Kaczeńce to rośliny łatwe w uprawie, najlepiej rosną na glebach będących mieszaniną gliny i żwiru, w miejscach mokrych lub nawet lekko zalanych wodą. W przypadku naturalnych stawów można je sadzić na granicy z wodą. W sztucznych oczkach wodnych sadzi się je w najpłytszych miejscach lub w donicach zanurzonych na głębokość 3 do 5 cm. Rośliny preferują stanowiska nasłonecznione, są odporne na mróz.

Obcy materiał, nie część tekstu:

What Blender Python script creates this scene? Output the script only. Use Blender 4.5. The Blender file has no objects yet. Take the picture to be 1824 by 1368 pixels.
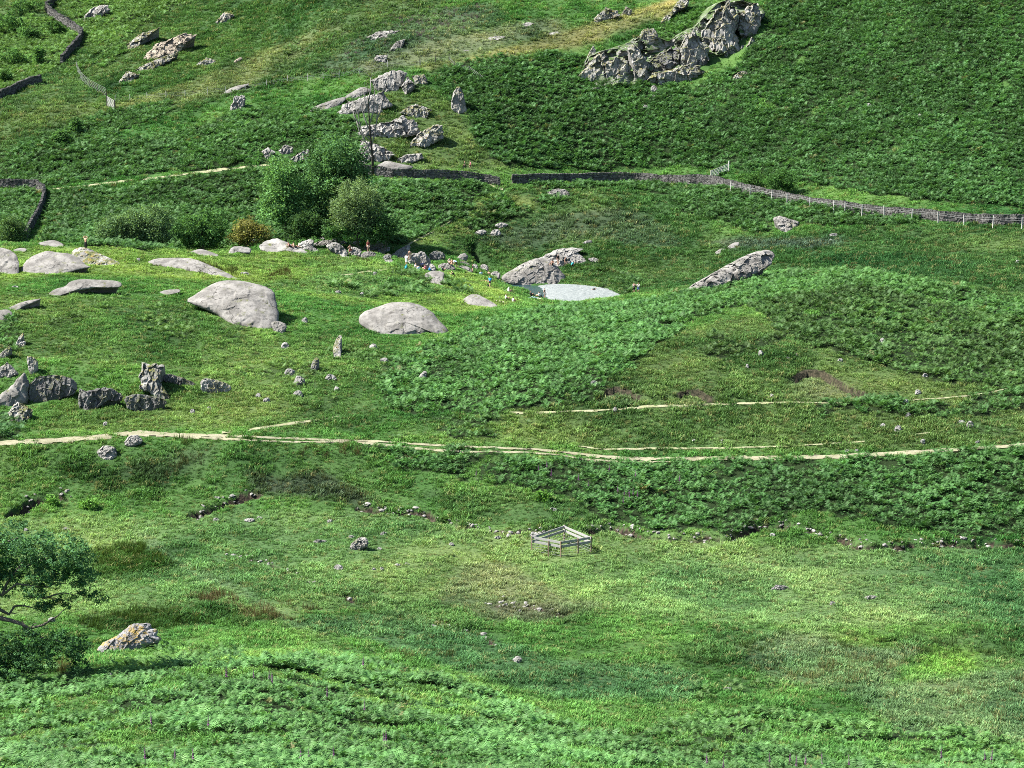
import bpy, bmesh, math, random
import numpy as np
from mathutils import Vector, Matrix
from mathutils.bvhtree import BVHTree
random.seed(7); RNG = np.random.default_rng(11)
SC = bpy.context.scene
COL = SC.collection

# ---------------------------------------------------------------- camera, sky, sun, exposure
F, CZ, PITCH = 4057.0, 50.0, math.radians(10.0)      # focal length in photograph pixels, eye height, look-down
cam_data = bpy.data.cameras.new("camera"); cam = bpy.data.objects.new("camera", cam_data); COL.objects.link(cam)
cam.location = (0, 0, CZ); cam.rotation_euler = (math.radians(90) - PITCH, 0, 0)
cam_data.sensor_width = 36.0; cam_data.lens = F / 1824.0 * 36.0
cam_data.clip_start = 0.5; cam_data.clip_end = 6000
SC.camera = cam
SUN_EL = math.radians(48); SUN_TO = Vector((-0.99, 0.06, 0)).normalized()
SUN_TO = Vector((SUN_TO.x * math.cos(SUN_EL), SUN_TO.y * math.cos(SUN_EL), math.sin(SUN_EL)))
world = bpy.data.worlds.new("World"); SC.world = world; world.use_nodes = True
wn = world.node_tree; bg = wn.nodes["Background"]; sky = wn.nodes.new("ShaderNodeTexSky")
sky.sky_type = 'NISHITA'; sky.sun_disc = False; sky.sun_elevation = SUN_EL
sky.sun_rotation = math.atan2(SUN_TO.x, SUN_TO.y)
wn.links.new(sky.outputs[0], bg.inputs[0]); bg.inputs[1].default_value = 0.06
sun_data = bpy.data.lights.new("sun", 'SUN'); sun = bpy.data.objects.new("sun", sun_data); COL.objects.link(sun)
sun_data.energy = 5.0; sun_data.angle = math.radians(0.5); sun_data.color = (1.0, 0.95, 0.86)
sun.rotation_euler = (-SUN_TO).to_track_quat('-Z', 'Y').to_euler(); sun.location = (-200, 300, 400)
SC.view_settings.view_transform = 'Standard'; SC.view_settings.look = 'None'
SC.view_settings.gamma = 1.0; SC.view_settings.use_curve_mapping = False
SC.view_settings.exposure = 1.9
SC.cycles.use_denoising = False; SC.cycles.filter_width = 0.95
SC.cycles.max_bounces = 5; SC.cycles.diffuse_bounces = 3; SC.cycles.glossy_bounces = 2
SC.cycles.transmission_bounces = 3; SC.cycles.transparent_max_bounces = 4

# ---------------------------------------------------------------- noise in numpy
def h3(ix, iy, iz, seed=0):
    a = (ix.astype(np.int64) * 374761393 + iy.astype(np.int64) * 668265263 + iz.astype(np.int64) * 1442695041 + seed * 69069) & 0xffffffff
    a = ((a ^ (a >> 13)) * 1274126177) & 0xffffffff
    a = ((a ^ (a >> 15)) * 2246822519) & 0xffffffff
    return ((a ^ (a >> 16)) & 0xffff) / 65535.0
def vn(x, y, z=None, seed=0):
    x = np.asarray(x, float); y = np.asarray(y, float); z = np.zeros_like(x) if z is None else np.asarray(z, float)
    X, Y, Z = np.floor(x), np.floor(y), np.floor(z); fx, fy, fz = x - X, y - Y, z - Z
    fx, fy, fz = [t * t * (3 - 2 * t) for t in (fx, fy, fz)]
    r = 0
    for i in (0, 1):
        for j in (0, 1):
            for k in (0, 1):
                r = r + h3(X + i, Y + j, Z + k, seed) * (fx if i else 1 - fx) * (fy if j else 1 - fy) * (fz if k else 1 - fz)
    return r * 2 - 1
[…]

Można je kupić w szkółkach i centra ogrodniczych prowadzących sprzedaż roślin bagiennych i wodnych, najlepiej wczesną wiosną, gdy są w pełni kwitnienia.

Kaczeńce uważa się za rośliny trujące, bo zawierają toksyczną protoanemoninę. Jednak przy długim gotowaniu lub suszeniu związek ten się rozkłada. Pączki kwiatowe kaczeńców można konserwować solą lub octem i wykorzystywać jak kapary, do których mają zbliżony smak. Ksiądz Jan Krzysztof Kluk w swoim "Dykcyonarzu Roślinnym" z przełomu XVIII i XIX w. podaje, że "w czasach głodu użytkować można pokarmowo także korzenie kaczeńca".